Ancor più raffinato e perfezionato nello stile è Magnificat che, nel 1993, segna un altro repentino cambio di rotta nella carriera del regista. Evidentemente connesso al tema religioso, il film è ambientato nell’Alto Medioevo. Prima dell’Anno Mille che segna, secondo quanto si dice, la rinascita della civiltà dopo i cosiddetti secoli bui, Magnificat propone una serie di vicende accomunate solo dal tema della ricerca di Dio e della superstizione. Debitore del titolo da una preghiera alla Vergine, ci propone una serie di episodi surreali e come strappati da un sogno, infusi però di grande umanità e di una forte religiosità. La morte diventa la cifra stilistica di questo grande almanacco della fede, che conta, fra gli altri eventi, la triste storia di una bambina che viene spedita dai genitori in convento per iniziare la propria strada verso Dio. Notevole è anche l’episodio in cui un frate pellegrino prende nota dei nomi e delle azioni dei propri fratelli scomparsi. In un modo che non può non ricordare Il Vangelo secondo Matteo di Pasolini, Avati racconta di un mondo malato e apparentemente privo di valori etici. Senza dubbio il suo capolavoro.
Negli anni Zero, la fama di Avati come regista cresce in modo esponenziale anche al di fuori dei confini nazionali: sono anni in cui il regista realizza titoli di grande intensità ad un ritmo davvero notevole. È il caso di La seconda notte di nozze, del 2005. Attraverso un cast notevole, su cui spiccano Antonio Albanese (attore capace di grandi prove sia in ambito comico che in ambito drammatico) e Neri Marcorè, Avati torna a raccontare la sua terra nel dopoguerra. Liliana, la protagonista, si troverà a dover abbandonare Bologna e a trasferirsi in Puglia dal cognato - folle e una volta innamorato di lei - insieme al figlio, altrettanto particolare. Da qui prende le mosse un dramma familiare a tratti tragicomico, che si origina dai sentimenti a lungo rimasti sopiti. La seconda notte di nozze è un film delicato, che si basa tutto sulla costruzione dei personaggi, che in questo caso sembrano ispirati quando non attinti dai grandi autori della nostra letteratura, Pirandello e Svevo in primis.
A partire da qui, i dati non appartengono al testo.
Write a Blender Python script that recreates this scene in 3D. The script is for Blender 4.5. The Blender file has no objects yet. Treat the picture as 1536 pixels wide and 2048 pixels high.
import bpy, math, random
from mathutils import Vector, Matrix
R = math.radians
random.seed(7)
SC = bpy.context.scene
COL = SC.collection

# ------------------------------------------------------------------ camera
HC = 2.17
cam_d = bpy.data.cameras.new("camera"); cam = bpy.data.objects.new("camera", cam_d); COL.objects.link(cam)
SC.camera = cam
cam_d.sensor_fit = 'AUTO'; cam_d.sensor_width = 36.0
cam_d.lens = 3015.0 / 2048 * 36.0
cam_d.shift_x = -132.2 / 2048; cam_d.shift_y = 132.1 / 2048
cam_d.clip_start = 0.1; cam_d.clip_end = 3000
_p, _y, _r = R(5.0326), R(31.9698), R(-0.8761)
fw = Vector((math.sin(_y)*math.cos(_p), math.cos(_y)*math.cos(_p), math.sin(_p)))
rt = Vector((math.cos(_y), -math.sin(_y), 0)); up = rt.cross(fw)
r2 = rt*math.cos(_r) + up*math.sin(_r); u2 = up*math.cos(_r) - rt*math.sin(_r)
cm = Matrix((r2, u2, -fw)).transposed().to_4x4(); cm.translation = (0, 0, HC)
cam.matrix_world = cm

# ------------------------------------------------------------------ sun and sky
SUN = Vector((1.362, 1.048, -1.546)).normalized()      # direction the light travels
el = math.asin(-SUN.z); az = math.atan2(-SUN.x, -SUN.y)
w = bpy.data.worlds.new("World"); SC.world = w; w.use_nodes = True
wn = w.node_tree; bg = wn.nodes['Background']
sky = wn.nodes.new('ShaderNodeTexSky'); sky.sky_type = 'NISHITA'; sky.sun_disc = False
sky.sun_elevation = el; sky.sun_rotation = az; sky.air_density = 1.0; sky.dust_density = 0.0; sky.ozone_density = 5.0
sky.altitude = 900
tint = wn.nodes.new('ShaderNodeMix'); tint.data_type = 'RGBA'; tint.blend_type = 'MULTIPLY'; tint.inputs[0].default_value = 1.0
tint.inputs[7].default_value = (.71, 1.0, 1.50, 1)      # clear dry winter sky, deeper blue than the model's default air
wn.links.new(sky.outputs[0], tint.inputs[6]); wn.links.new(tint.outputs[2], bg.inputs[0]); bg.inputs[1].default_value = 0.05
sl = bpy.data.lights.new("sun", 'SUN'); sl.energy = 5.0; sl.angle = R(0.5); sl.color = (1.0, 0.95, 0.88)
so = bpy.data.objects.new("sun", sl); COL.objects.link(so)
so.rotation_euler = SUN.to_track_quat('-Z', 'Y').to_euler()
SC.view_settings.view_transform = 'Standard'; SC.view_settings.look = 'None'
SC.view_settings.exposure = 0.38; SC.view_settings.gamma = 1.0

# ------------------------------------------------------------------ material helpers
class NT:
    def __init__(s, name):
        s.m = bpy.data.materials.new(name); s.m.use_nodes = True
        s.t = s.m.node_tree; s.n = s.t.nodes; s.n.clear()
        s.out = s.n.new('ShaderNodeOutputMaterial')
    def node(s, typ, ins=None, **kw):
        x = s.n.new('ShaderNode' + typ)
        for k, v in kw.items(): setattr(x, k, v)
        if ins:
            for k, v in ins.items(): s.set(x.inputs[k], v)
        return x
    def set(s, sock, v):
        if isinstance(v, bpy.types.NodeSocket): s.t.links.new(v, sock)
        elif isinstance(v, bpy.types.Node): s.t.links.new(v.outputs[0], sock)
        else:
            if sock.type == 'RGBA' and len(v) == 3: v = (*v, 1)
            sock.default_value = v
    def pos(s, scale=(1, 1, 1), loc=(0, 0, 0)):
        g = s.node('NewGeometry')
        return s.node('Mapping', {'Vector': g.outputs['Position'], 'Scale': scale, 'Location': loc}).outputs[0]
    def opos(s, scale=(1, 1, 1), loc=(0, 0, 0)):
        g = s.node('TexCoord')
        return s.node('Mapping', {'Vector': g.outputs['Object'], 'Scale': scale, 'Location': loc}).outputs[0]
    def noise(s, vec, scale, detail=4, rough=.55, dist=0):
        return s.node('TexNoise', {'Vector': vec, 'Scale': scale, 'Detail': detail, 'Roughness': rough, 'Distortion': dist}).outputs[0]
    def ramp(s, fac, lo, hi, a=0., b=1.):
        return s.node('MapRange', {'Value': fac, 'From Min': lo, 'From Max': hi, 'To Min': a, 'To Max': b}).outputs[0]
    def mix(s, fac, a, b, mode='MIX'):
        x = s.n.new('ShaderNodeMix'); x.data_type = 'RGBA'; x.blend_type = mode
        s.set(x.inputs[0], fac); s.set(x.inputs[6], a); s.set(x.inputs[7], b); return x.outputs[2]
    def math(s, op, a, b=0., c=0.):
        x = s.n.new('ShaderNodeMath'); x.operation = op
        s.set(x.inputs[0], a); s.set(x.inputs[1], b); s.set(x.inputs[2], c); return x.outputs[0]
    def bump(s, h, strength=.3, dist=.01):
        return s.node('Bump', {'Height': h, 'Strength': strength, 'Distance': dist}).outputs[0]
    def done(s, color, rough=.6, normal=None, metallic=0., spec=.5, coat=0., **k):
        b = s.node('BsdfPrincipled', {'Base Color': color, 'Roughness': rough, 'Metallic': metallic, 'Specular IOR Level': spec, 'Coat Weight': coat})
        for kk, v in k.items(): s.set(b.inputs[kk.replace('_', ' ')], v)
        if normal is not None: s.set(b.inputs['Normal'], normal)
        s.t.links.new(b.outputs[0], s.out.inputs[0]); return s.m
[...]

Straordinaria interpretazione di Albanese nei panni del folle Giordano, di gran lunga il personaggio meglio riuscito dell’intero film.
Nel 2008 è la volta de Il papà di Giovanna, che conta sulla presenza di Silvio Orlando e, cosa che ha fatto discutere forse più del dovuto, di Ezio Greggio in un ruolo del tutto diverso dai suoi. Ci troviamo ancora a Bologna, ancora lontani dal contemporaneo (questa volta nel 1938). La ragazza del titolo è Giovanna Casali, bruttina, il cui padre – professore nella sua stessa scuola – fa di tutto per convincerla di non esserlo. Le sue scelte saranno però molto gravose, dal momento che proprio a partire da qui si svilupperanno le premesse di una tragedia imprevista. Avati si rivela ancora una volta capace di raccontare il dramma della formazione e del rapporto con la propria immagine, oggi come ieri quanto mai centrale. Film forse meno riuscito dei precedenti, Il papà di Giovanna è stato criticato perché anziché concentrarsi sui personaggi e sul rapporto fra Giovanna e il padre, a un certo punto svia e finisce col raccontare un pezzo (drammatico) della storia d’Italia. Vero, ma non è necessariamente un peccato.